Mobilização “internética”, nem tanto ao mar nem tanto à terra
Luciano Siqueira
Para o Blog da Revista Algomais
Não é a primeira vez nem será a última que se supervaloriza o instrumento em detrimento do conteúdo. Nesse caso, parece uma onda – à semelhança das ondas reais de manifestações ocorridas no Oriente Médio e em alguns países da Europa, como a França. Atribui-se à internet – ao uso de sites de relacionamento, sobretudo – o dom de produzir grandes movimentações em praça pública, “à revelia dos partidos políticos, sindicatos e organizações estudantis clássicas”, que estariam superados.
Nessas análises ligeiras há uma clara subestimação das causas objetivas dos movimentos registrados. Como se fosse possível, por um passe de mágica, tornar real o desejo subjetivo de alguns indivíduos, que se supõe sejam em geral jovens, sem qualquer compromisso com correntes de pensamento sistematizado, transformando-os em movimentos de massas. Que em alguns lugares a organização política seja incipiente, pelo menos nas formas convencionais, tudo bem – especialmente em países árabes cuja prática democrática quase inexiste. Mas razões objetivas há, de sobra, para que manifestações de rua se produzam. Não surgem do nada. São produtos de uma realidade objetiva hostil, que parcelas crescentes da população já não suportam e contra ela se sublevam.
Mesmo no caso de Paris e outras cidades francesas, onde grandes encontros festivos regados a consumo elevadíssimo de bebida alcoólica, que recentemente tumultuaram o ambiente em fins de semana e provocaram a intervenção do governo.
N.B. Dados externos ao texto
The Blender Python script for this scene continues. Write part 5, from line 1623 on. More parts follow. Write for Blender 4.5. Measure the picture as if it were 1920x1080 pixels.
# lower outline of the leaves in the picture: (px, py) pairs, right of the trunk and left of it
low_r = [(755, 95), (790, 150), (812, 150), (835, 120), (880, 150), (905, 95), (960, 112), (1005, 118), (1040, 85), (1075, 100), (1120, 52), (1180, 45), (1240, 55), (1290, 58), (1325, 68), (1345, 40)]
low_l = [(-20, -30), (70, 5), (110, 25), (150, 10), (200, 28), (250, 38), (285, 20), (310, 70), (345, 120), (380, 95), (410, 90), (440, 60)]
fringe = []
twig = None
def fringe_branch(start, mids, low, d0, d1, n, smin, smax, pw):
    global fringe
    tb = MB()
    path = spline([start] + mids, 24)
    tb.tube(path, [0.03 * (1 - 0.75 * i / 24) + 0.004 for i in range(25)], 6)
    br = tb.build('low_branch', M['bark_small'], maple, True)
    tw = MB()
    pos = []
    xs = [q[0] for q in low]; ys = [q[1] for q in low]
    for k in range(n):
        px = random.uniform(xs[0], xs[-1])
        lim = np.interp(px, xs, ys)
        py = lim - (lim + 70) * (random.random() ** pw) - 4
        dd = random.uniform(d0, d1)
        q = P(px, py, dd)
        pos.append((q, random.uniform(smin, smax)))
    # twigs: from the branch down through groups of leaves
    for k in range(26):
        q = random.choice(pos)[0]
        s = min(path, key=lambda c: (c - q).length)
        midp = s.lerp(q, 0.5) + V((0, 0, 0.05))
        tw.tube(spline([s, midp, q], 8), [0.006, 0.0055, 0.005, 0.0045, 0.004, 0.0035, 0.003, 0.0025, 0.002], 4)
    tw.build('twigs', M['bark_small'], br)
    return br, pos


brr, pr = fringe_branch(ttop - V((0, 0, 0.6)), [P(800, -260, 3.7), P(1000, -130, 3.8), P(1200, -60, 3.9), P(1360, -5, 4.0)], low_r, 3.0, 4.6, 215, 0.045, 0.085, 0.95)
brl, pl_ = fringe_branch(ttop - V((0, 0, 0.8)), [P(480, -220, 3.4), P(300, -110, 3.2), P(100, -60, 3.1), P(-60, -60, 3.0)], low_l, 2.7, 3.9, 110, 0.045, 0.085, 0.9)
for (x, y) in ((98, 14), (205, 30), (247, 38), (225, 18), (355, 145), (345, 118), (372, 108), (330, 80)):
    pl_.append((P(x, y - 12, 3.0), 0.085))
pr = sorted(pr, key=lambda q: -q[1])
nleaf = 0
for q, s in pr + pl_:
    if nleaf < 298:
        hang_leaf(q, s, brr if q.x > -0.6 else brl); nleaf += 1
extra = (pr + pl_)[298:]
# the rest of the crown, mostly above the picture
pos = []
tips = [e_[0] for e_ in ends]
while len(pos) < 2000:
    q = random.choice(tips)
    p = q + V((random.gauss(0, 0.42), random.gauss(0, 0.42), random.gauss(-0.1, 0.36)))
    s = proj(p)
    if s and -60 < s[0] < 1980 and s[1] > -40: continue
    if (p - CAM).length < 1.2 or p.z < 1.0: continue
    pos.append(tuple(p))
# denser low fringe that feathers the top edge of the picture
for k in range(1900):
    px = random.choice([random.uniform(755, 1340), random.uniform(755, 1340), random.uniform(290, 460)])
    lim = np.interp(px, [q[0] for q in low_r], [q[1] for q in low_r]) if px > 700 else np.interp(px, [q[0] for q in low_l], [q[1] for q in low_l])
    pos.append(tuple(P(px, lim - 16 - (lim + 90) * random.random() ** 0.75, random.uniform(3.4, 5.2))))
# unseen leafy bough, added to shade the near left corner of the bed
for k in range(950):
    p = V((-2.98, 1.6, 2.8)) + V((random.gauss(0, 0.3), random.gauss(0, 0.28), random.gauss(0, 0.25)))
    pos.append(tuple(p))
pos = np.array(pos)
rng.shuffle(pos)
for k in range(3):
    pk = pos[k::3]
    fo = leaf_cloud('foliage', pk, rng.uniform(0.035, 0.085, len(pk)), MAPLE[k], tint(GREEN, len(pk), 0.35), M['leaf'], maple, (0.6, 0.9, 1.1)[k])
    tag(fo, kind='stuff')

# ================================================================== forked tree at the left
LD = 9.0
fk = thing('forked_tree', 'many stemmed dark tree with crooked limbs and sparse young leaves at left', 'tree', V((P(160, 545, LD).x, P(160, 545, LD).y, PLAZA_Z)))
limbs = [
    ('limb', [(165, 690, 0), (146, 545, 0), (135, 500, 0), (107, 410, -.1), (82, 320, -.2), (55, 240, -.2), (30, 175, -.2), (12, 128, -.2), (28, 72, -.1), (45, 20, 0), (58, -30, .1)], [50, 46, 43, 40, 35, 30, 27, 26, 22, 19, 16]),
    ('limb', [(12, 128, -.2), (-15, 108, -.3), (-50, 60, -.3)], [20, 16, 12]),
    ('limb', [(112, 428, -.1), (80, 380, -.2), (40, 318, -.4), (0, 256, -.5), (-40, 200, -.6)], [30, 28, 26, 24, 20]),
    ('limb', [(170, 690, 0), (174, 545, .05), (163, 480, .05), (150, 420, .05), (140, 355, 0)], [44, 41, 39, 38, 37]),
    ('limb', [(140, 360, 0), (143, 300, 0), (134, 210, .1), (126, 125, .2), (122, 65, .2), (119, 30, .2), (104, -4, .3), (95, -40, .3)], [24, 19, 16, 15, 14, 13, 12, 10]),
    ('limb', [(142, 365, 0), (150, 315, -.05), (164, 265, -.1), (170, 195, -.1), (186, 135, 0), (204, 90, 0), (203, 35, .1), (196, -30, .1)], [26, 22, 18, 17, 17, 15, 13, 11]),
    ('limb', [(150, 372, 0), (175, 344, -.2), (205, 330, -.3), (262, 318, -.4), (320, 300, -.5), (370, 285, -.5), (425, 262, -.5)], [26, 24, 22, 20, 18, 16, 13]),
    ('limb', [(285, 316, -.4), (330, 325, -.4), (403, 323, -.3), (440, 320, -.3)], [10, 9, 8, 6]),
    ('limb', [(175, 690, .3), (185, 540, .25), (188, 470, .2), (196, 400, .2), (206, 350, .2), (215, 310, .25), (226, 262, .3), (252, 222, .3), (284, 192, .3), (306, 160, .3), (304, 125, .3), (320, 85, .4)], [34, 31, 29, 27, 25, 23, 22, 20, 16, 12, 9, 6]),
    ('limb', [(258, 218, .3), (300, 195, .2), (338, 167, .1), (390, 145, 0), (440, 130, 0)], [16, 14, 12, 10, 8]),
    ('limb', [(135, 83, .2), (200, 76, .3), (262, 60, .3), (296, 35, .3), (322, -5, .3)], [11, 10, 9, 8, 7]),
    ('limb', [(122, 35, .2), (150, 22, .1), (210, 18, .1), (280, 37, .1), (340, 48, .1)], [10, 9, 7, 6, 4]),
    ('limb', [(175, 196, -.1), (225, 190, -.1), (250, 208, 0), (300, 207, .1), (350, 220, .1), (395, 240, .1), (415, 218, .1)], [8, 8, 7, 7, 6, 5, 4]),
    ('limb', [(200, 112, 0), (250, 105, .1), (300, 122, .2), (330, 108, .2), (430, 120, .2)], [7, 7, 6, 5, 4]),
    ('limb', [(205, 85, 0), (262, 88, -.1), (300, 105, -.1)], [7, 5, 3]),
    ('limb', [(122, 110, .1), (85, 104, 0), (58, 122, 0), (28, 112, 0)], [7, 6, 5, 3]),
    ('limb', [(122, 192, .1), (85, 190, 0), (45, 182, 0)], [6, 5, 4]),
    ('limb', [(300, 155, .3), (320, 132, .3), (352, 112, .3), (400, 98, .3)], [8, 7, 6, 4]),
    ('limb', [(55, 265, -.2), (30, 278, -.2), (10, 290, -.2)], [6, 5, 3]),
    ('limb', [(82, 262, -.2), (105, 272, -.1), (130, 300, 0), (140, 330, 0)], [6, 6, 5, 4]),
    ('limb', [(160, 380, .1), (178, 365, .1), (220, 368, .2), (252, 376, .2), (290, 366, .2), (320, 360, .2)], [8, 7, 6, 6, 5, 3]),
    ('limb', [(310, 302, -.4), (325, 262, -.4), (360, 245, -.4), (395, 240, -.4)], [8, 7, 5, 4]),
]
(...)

Se não há causa explicita, há uma espécie de rebeldia sem causa que, em última instância, reflete a realidade objetiva adversa que reclama no mínimo uma válvula de escape.
Assim, o noticiário acumula manchetes e reportagens evidentemente marcadas por um desejo – de clara conotação politica – de ver a população reagir à margem das organizações politicas e sociais. “Militantes do Facebook descobrem a política”, é um exemplo. “Pelo Twitter, milhares atendem à convocação e ganham as ruas”, outro exemplo.
Há casos em que os promotores desses atos públicos se dizem absolutamente ignorantes ou avessos à política – e são saudados como novidade benéfica!
Existe algo mais politizado do que o combate à corrupção? E por que se dá tanta corda, na grande mídia, a atos públicos nos quais os organizadores rejeitam a participação de políticos, partidos, sindicatos, entidades estudantis e até inofensivas ONGs? Por que analistas dessas manifestações tergiversam sobre o conteúdo da “causa”, obscurecendo a necessidade de medidas concretas, para além do protesto, tais como a adoção do financiamento público das campanhas eleitorais, sabidamente um antidoto eficaz às relações promiscuas entre detentores de mandato e grupos econômicos, que está na raiz da corrupção institucionalizada?
Movimentos desprovidos de conteúdo são facilmente manipuláveis pelos meios de comunicação, que procuram direcioná-los a objetivos políticos nem sempre confessáveis.
Porém na prática, nem tanto ao mar, nem tanto à terra. Quem vai às ruas pelo simples desejo de protestar muitas vezes desperta para a necessidade de compreender a raiz dos problemas, ganha consciência política e se torna ativista consciente. Para frustração dos manipuladores.